Last week, I reported on the appearance at Vassar College, co-sponsored by their Jewish Studies program, of Jasbir Puar, a Professor of Gender and Women’s Studies at Rutgers University. As I noted then, Puar accuses Israel of deliberately maiming Palestinians, rather than killing them, out of some combination of cruelty and greed. At that time, I did not have a record of the speech, which took place last Wednesday. But members of Fairness to Israel, a group of Vassar alums and parents organized to counter the propagandizing that passes for academic discourse about Israel at Vassar, were present and recorded and transcribed Puar’s talk. Assuming the accuracy of the transcript, Puar did not disappoint.
Much of it was evidently incomprehensible. Here is a sample, a part of her description of her project “How Palestine Matters": “How Palestine Matters situates the geopolitical that has been obliviated in the resurrection of the ecological and the geographical in emergent fields of new materialisms and anthropocene studies.”

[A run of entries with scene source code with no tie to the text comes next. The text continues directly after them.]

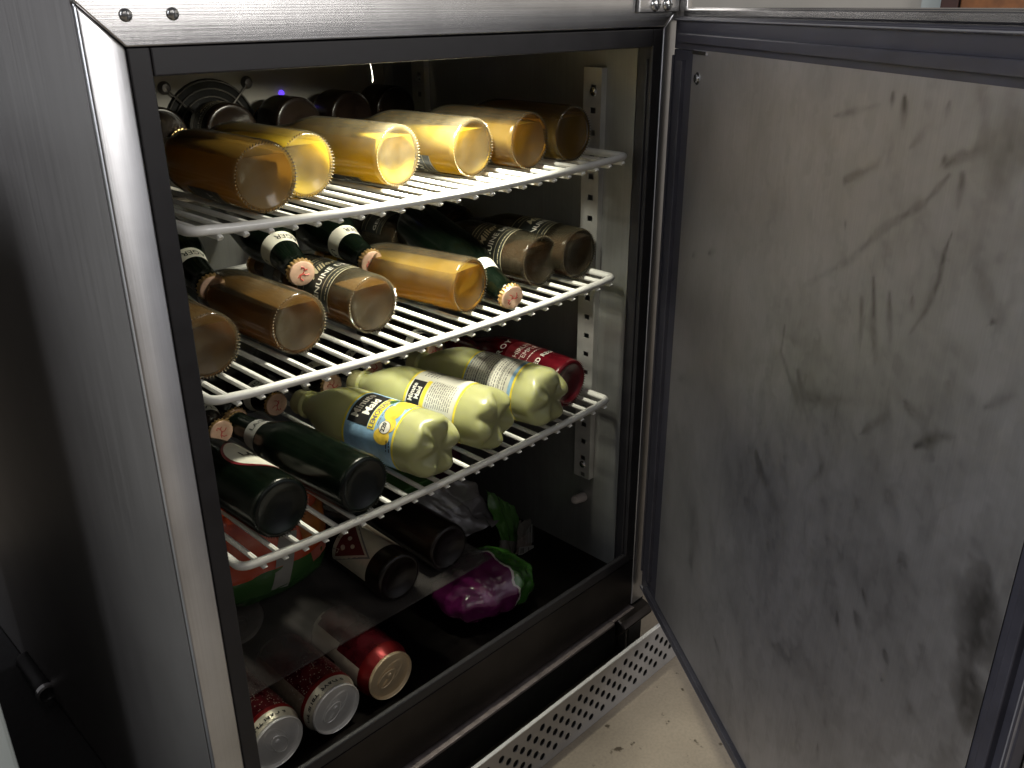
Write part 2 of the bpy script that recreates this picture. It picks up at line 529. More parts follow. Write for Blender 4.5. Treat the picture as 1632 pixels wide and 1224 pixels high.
def words(mb, r, t0, t1, z, h, mat, rnd):
    """a line of print too small to read: word-long dashes round a cylinder"""
    a = t0
    while a < t1:
        w_ = rnd.uniform(3, 9)
        mb.add(cyl_patch(r, a, min(a + w_, t1), z, z + h, 2), mat)
        a += w_ + rnd.uniform(1.2, 2.4)

# ------------------------------------------------------------------ setting
mb = MB().add(box(-6, 6, -6, 6, -H - 0.05, -H))
wtop("floor", mb, M['floor'], (0, 0, 0), "beige stained concrete floor under the refrigerator", "floor", kind="structure", smooth=False)
mb = MB().add(box(2.5, 2.6, -3.0, 3.0, -H, 1.6))
wtop("wall", mb, M['wall'], (2.55, 0, 0), "pale painted wall far behind the open refrigerator door", "wall", kind="structure", smooth=False)

# ------------------------------------------------------------------ refrigerator
FO = (0.32, 0.31, 0.0)
fr = empty("refrigerator", FO, "stainless steel undercounter refrigerator with its door open and shelves of bottles", "refrigerator")
XL, XR, ZT, ZB = 0.044, 0.597, -0.0425, -0.700
BACK = 0.452
# outer shell
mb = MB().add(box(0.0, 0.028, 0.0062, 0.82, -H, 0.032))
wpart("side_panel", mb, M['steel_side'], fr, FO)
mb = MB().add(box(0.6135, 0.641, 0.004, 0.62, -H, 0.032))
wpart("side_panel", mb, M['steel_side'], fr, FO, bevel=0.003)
mb = MB().add(box(0.0285, 0.613, 0.45 + 0.02, 0.62, -H + 0.004, 0.03))
wpart("rear_body", mb, M['dark_steel'], fr, FO)
mb = MB().add(box(0.0, 0.641, 0.002, 0.62, 0.033, 0.037))
wpart("top_panel", mb, M['steel_h'], fr, FO)
# front frame, mitred corners
W_ = 0.028
mb = MB().add(prism([(0.0, 0.032), (0.641, 0.032), (0.641, 0.0035), (0.613, -0.0225), (W_, -0.0238), (0.0, 0.0035)], 1, 0.0, 0.018))
wpart("top_rail", mb, M['steel_h'], fr, FO, bevel=0.0012)
mb = MB().add(prism([(0.0, 0.0029), (W_, -0.0244), (W_, -0.776), (0.0, -0.776)], 1, 0.0, 0.006))
wpart("stile", mb, M['steel_v'], fr, FO, bevel=0.0026, bseg=4)
mb = MB().add(prism([(0.6136, -0.0238), (0.641, 0.003), (0.641, -0.776), (0.6136, -0.776)], 1, 0.0, 0.018))
wpart("stile", mb, M['steel_v'], fr, FO, bevel=0.0012)
mb = MB().add(box(W_ + 0.0006, 0.613, 0.001, 0.018, -0.774, -0.7005))
wpart("bottom_rail", mb, M['dark_steel'], fr, FO, bevel=0.001)  # stainless rail; the dark surroundings it mirrors are put into its colour
mb = MB().add(box(W_ - 0.02, 0.565, -0.009, 0.016, -0.7805, -0.7762))
mb.add(box(0.5665, 0.6125, -0.006, 0.016, -0.7795, -0.7765))
wpart("sill_lip", mb, M['strip'], fr, FO, bevel=0.0008)
mb = MB().add(prism([(0.0, -0.776), (0.0, -0.815), (-0.012, -0.8), (-0.02, -0.79), (-0.012, -0.781)], 0, 0.575, 0.64))
wpart("lower_hinge", mb, M['dark_steel'], fr, FO, bevel=0.004, bseg=3)
# black breaker strip round the opening
for (x0, x1, z0, z1) in ((W_ + 0.0004, XL, ZB, -0.0244), (XR, 0.6132, ZB, -0.0244)):
    mb = MB().add(box(x0, x1, 0.0015, 0.0215, z0, z1))
    s = 1 if x0 > 0.3 else -1
    xe = x0 if s > 0 else x1
    if s > 0:
        mb.add(box(xe - 0.003, xe + 0.0005, 0.006, 0.009, z0 + 0.004, z1 - 0.03))
    wpart("breaker_strip", mb, M['rubber'], fr, FO, bevel=0.0012)
mb = MB().add(box(XL + 0.0003, XR - 0.0003, 0.0015, 0.0215, ZT, -0.0244))
wpart("breaker_strip", mb, M['rubber'], fr, FO, bevel=0.0012)
mb = MB().add(prism([(0.0015, -0.7003), (0.0015, -0.687), (0.006, -0.685), (0.0225, -0.716), (0.0225, -0.735), (0.018, -0.735), (0.018, -0.7003)], 0, XL + 0.0003, XR - 0.0003))
wpart("breaker_strip", mb, M['rubber'], fr, FO, bevel=0.0012)
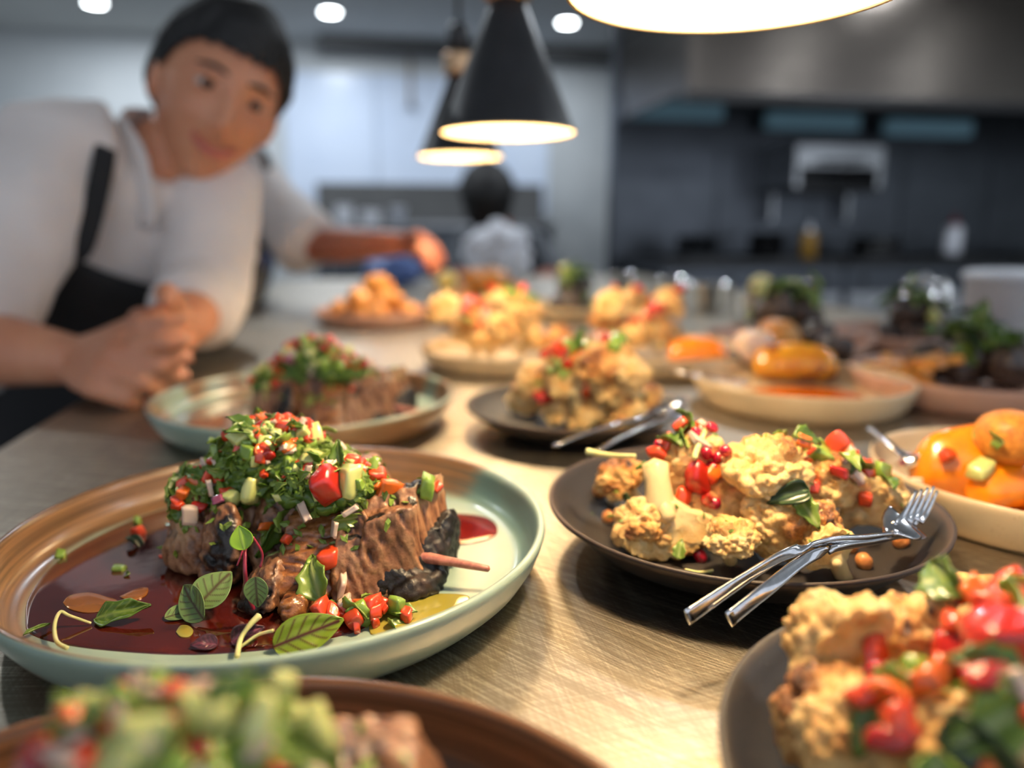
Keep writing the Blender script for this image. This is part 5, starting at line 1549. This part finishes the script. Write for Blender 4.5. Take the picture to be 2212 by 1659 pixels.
# steel pots, foil, tubs, cloth along the far counter
def ramekin(px, py, r, h, label, mat='steel'):
    p = pz(px, py, TOP)
    t = empty('sauce_pot', p)
    put('pot', mesh('pot', *lathe([(0, 0), (r * .8, 0), (r * .86, .004), (r, h), (r * 1.04, h + .002), (r * .97, h + .001), (r * .82, .006), (0, .005)], 36), M['cutlery'] if mat == 'steel' else M[mat]), t)
    put('sauce_fill', mesh('sauce_fill', *lathe([(0, h * .8), (r * .90, h * .8), (r * .9, h * .78), (0, h * .78)], 30), M['amber'] if h > .05 else M['jus']), t)
    return tag(t, label, 'pot')
ramekin(1530, 672, .050, .062, 'bright steel sauce pot on the far counter, left of the pair')
ramekin(1640, 690, .052, .058, 'bright steel sauce pot on the far counter with a lemon behind')
ramekin(1450, 640, .040, .05, 'small steel sauce pot among the far plates, left of the bright pair')
ramekin(1345, 628, .040, .05, 'small steel sauce pot farthest along the counter')
blob('lemon_half', pz(1640, 690, TOP) + UPV * .0468, (.024, .024, .022), M['lemon'], 'yellow lemon in the far steel pot', 'lemon', 5, .95, .05)
def crumple(name, p, dims, mat, label, cat, seed, n=26):
    P, F, C, S = rounded(n, .8)
    V = S * (1 + .26 * (np.abs(fbm(S * 1.7, seed, 2)) * 2 - .6))[:, None] * np.array(dims)
    V[:, 2] -= V[:, 2].min()
    return tag(put(name, mesh(name, V, F, mat, name != 'crumpled_foil'), None, p), label, cat)
crumple('crumpled_foil', pz(1985, 712, TOP), (.055, .05, .05), M['cutlery'], 'crumpled silver foil at the right, before the white tub', 'foil', 4)
crumple('white_napkin', pz(1075, 618, TOP) , (.12, .09, .105), M['white_plastic'], 'crumpled white cloth on the far counter beside the reaching hand', 'cloth', 7)
crumple('blue_cloth', pz(850, 620, TOP), (.10, .07, .055), M['blue_plastic'], 'folded blue cloth under the reaching hand', 'cloth', 9)
p = pz(2195, 742, TOP)
t = empty('storage_tub', p)
put('tub', mesh('tub', *lathe([(0, 0), (.072, 0), (.078, .004), (.084, .100), (.087, .102), (.081, .102), (.075, .006), (0, .005)], 40), M['white_plastic']), t)
put('lid', mesh('lid', *lathe([(0, .1025), (.089, .1025), (.089, .114), (.078, .118), (0, .118)], 40), M['white_plastic']), t)
tag(t, 'tall pale grey round tub at the right edge of the counter', 'tub')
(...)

Or: “I’m interested in forms of statecraft that are actively invested in the deliberate production of certain kinds of corporeal entities through the proliferation of prehensive technologies, especially when gendering and genreing is a function of precarity of permanent war and of occupation.”
Transcribing a recording can garble things, but this style is of a piece with Puar’s published writings.
In such a jargon-laden talk, one needs every now and again to jolt one’s audience awake. Complaining of a delay in returning the bodies of some of the Palestinians killed in the course of the recent uprisings which, Puar notes, “some are calling the third intifada,” she reports without comment that some “speculate that the bodies were mined for organs for scientific research.” Because when you merely report unfounded rumors of Israelis harvesting the organs of young people, it’s technically not blood libel, right? About this disgusting and irresponsible charge, the professors and activists said not a mumbling word. Did I mention that the Jewish Studies program co-sponsored Puar’s appearance?
Puar also renews a charge she has made elsewhere, that the Jews are hogging the privilege of being victims of genocidal violence. “The Jewish Israeli population cannot afford to hand over genocide to another population. They need the Palestinians alive in order to keep the kind of rationalization for their victimhood and their militarized economy.” This is a remarkable move. Evidently realizing that it is hard to sustain the charge of genocide against the Israelis in light of the increasing Palestinian population, Puar adds the failure to commit genocide to the list of Israel’s crimes.
Not surprisingly, Puar comes out in favor of the Boycott, Divestment, and Sanctions movement. But more surprisingly, she simply concedes what its proponents have usually been unwilling to concede, namely BDS is not a separate nonviolent movement but a nonviolent piece of a campaign that relies on violence. BDS is “a liberal platform and it’s the very least that we can do to sign on to BDS. But we need BDS as part of organized resistance and armed resistance in Palestine as well.”
At Vassar, whose mission is to “promote analytical, informed, and independent thinking and sound judgment” such claims, if the transcript is correct, went completely unchallenged.
Thanks to Legal Insurrection and Petra Marquardt-Bigman, whose excellent coverage of Puar’s lecture pointed me in the right direction.